Cloud Migration Part 1 - Governance
Now that your company has decided to migrate to the cloud and you have completed your preliminary resource and budget planning, what’s next? Often times, companies try to jump right into the migration without focusing on some items that may come back to haunt them down the road. In our opinion, one of those big ticket items is Cloud Governance.
Cloud Governance can be defined in many different ways, but the way we think about it is creating defined policies to control user access, cost, and resource deployments.
Let’s start with user access, which can get messy in cloud environments especially if you have many cloud resources and many users who want to be using them. Before migrating to the cloud, it is recommended to set up Security Groups who will have specific roles to access specific resources within the cloud. These Security Groups could be just within IT, or span the entire company depending on what resources are being accessed. Of course, over time you will need more Security Groups and they will likely evolve, but creating the base Security Groups and policies around them is a must before starting your cloud migration.
Cost can be easily controlled within a properly governed cloud environment. First, how granular is your budgeting strategy? Do you look at how much you are spending just in IT resources as a whole?

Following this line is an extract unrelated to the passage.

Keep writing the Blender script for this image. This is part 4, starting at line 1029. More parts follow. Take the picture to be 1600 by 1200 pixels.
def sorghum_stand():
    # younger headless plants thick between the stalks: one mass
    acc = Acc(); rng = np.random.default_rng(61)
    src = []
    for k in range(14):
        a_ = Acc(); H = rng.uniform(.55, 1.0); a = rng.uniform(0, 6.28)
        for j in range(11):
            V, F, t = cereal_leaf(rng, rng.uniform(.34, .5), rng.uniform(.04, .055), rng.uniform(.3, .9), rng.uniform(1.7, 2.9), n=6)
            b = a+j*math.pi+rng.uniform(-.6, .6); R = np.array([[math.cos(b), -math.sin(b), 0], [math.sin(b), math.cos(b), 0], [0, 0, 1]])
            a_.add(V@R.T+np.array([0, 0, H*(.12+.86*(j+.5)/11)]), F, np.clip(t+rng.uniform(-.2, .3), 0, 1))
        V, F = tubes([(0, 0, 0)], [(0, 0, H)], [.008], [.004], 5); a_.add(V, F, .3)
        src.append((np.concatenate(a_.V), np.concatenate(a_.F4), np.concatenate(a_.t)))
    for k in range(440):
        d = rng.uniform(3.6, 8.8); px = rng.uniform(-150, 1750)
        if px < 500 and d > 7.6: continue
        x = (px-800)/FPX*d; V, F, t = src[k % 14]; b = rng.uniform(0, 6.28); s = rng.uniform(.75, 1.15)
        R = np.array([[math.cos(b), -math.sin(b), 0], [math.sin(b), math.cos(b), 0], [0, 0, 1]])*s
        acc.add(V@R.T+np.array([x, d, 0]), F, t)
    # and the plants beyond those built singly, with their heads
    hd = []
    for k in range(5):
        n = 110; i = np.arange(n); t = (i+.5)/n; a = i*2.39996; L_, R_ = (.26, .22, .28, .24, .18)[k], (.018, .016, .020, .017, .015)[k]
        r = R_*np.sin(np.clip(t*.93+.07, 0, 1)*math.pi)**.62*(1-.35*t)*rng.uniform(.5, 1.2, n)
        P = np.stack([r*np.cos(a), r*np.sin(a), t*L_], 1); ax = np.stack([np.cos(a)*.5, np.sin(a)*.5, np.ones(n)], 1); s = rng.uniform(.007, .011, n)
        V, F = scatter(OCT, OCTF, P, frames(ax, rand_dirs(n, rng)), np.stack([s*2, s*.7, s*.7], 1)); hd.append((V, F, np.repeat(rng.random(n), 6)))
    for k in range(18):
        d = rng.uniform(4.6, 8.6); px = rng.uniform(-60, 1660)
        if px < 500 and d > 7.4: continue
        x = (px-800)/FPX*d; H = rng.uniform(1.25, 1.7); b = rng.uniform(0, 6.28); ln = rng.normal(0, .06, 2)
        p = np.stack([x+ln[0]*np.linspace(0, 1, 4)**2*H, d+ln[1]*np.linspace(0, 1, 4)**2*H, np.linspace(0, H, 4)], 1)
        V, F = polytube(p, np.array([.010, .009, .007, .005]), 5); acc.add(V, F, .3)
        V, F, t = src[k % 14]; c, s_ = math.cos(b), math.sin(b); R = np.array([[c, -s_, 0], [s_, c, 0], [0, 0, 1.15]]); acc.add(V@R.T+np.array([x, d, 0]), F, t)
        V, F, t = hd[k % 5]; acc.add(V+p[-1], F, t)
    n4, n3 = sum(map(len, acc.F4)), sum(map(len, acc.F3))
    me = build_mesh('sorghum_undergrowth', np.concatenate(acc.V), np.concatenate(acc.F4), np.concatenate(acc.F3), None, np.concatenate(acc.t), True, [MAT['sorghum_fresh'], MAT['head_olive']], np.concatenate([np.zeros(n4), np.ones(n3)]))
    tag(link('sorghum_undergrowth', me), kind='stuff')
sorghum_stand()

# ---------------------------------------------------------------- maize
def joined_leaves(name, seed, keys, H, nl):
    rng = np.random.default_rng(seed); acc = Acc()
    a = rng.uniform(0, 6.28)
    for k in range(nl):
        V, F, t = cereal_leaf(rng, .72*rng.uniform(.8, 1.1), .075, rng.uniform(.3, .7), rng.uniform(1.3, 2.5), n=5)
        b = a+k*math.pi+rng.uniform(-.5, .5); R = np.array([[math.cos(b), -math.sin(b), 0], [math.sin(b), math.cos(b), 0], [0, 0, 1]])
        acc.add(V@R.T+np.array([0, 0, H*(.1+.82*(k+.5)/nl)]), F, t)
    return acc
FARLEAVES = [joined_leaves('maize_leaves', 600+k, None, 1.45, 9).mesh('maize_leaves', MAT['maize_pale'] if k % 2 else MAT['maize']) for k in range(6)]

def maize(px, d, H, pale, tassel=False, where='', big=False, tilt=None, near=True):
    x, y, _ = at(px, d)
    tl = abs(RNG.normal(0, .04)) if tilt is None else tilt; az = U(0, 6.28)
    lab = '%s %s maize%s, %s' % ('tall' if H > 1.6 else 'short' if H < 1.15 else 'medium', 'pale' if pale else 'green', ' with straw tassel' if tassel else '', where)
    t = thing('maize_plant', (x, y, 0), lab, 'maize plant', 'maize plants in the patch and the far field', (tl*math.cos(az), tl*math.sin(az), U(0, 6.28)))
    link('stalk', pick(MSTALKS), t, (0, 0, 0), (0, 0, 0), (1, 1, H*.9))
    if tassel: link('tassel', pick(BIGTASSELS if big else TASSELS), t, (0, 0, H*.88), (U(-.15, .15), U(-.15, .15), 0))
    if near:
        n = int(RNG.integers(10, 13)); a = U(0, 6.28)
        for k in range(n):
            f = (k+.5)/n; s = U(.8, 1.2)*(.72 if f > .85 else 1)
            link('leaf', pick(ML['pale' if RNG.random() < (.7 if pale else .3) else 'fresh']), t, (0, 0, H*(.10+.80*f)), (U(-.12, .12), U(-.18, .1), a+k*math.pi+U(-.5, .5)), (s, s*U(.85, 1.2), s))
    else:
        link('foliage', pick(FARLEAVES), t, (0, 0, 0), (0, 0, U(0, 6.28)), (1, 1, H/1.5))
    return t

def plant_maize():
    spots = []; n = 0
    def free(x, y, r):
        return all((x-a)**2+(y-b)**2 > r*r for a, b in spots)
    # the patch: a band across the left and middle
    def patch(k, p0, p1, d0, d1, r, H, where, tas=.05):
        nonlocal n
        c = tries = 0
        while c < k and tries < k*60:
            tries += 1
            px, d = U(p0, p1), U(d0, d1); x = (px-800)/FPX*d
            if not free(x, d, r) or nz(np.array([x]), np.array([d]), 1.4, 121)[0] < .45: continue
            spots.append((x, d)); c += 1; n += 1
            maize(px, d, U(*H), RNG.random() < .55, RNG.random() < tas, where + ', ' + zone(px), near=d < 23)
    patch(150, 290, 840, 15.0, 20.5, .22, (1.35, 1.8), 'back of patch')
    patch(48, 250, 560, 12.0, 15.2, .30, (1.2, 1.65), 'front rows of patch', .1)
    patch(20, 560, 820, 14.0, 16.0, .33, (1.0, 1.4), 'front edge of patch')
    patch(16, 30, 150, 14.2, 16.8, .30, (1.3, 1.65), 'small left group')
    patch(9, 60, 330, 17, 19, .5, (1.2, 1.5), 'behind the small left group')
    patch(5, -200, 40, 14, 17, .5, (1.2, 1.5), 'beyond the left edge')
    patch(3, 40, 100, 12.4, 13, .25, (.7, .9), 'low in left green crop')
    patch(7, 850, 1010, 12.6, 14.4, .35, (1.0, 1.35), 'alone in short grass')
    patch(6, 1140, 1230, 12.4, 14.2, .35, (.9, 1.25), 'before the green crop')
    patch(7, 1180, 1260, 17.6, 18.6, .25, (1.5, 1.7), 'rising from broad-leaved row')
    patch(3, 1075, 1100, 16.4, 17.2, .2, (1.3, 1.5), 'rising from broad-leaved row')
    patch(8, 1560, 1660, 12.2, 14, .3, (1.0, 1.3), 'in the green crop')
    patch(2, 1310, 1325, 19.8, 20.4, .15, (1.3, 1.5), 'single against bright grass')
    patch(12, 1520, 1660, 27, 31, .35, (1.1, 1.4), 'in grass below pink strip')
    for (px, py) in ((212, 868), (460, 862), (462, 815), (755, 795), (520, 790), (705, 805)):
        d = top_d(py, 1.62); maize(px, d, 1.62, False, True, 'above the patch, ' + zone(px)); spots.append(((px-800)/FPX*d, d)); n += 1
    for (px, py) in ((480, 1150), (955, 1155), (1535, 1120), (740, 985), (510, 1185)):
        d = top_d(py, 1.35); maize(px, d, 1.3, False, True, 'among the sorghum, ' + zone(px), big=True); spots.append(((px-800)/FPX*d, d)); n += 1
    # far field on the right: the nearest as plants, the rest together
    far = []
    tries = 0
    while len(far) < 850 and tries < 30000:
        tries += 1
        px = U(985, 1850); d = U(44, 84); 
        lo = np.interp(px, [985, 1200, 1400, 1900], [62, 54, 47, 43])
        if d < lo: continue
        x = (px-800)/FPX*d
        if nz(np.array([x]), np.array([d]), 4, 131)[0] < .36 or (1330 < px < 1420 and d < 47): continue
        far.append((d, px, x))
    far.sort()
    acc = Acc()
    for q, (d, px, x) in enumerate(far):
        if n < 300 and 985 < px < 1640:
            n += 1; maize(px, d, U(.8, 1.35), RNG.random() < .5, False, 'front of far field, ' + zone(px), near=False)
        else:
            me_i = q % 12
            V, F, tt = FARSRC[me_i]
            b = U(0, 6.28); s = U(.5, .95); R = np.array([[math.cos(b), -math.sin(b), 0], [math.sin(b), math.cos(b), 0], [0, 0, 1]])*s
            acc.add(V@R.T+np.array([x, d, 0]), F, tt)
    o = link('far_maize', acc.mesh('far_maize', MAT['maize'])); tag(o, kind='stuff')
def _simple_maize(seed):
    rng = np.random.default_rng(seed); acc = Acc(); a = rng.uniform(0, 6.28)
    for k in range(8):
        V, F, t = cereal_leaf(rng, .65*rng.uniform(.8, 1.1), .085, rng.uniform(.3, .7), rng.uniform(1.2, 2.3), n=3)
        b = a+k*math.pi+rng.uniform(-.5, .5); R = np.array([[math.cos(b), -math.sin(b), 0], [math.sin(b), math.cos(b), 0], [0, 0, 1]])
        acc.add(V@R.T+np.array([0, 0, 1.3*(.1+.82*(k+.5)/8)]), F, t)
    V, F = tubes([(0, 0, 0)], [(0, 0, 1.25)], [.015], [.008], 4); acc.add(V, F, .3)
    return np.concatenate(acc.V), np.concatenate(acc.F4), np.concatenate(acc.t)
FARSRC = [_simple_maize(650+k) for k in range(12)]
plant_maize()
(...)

Do you get to the department level? Do you get to the application level? Do you get even more granular? You can track costs using any of those strategies, but defining the way you want to track costs before you start spending in the cloud is an important step. Once these policies are defined, you can then group together the related resources and provide cost limits or budgets, where you could set a hard line on how much could be spent by a specific department, or track if they are going over budget or not but not prevent them from spending more than $X.
Governing resource deployments is the most complex piece of Cloud Governance because there are so many different avenues that can be explored. One of the first things to consider is how are you splitting up your environments? Are all of your resources going to fall under a single managed subscription? Or might you break it down into Prod/Stage/Dev (or whatever your preference might be) subscriptions? Or will you get even more granular than that? Of course there are pros and cons of any of these approaches that could make your team’s life easier or more difficult depending on how many resources you have. The next thing to consider might be resource naming conventions. How are you going to track which of your resources does what if they are not consistently named? You can run into real trouble when some people know what some resources do, but not others, which makes having a consistent naming convention extremely important when it comes to resource deployment. There’s much more to get into, but the last point I’ll hit on will be resource deployment policies. It’s a very general topic at its core, but there are so many options with what you can do. Do you want to limit VM deployments to certain sizes? Do you want to limit deployments to specific regions? Do you want to make encryption required before deploying blob storage? Do you want some of these policies to be applied in some places and not others? These are just some of the many options you have available to you when it comes to resource governing in the cloud.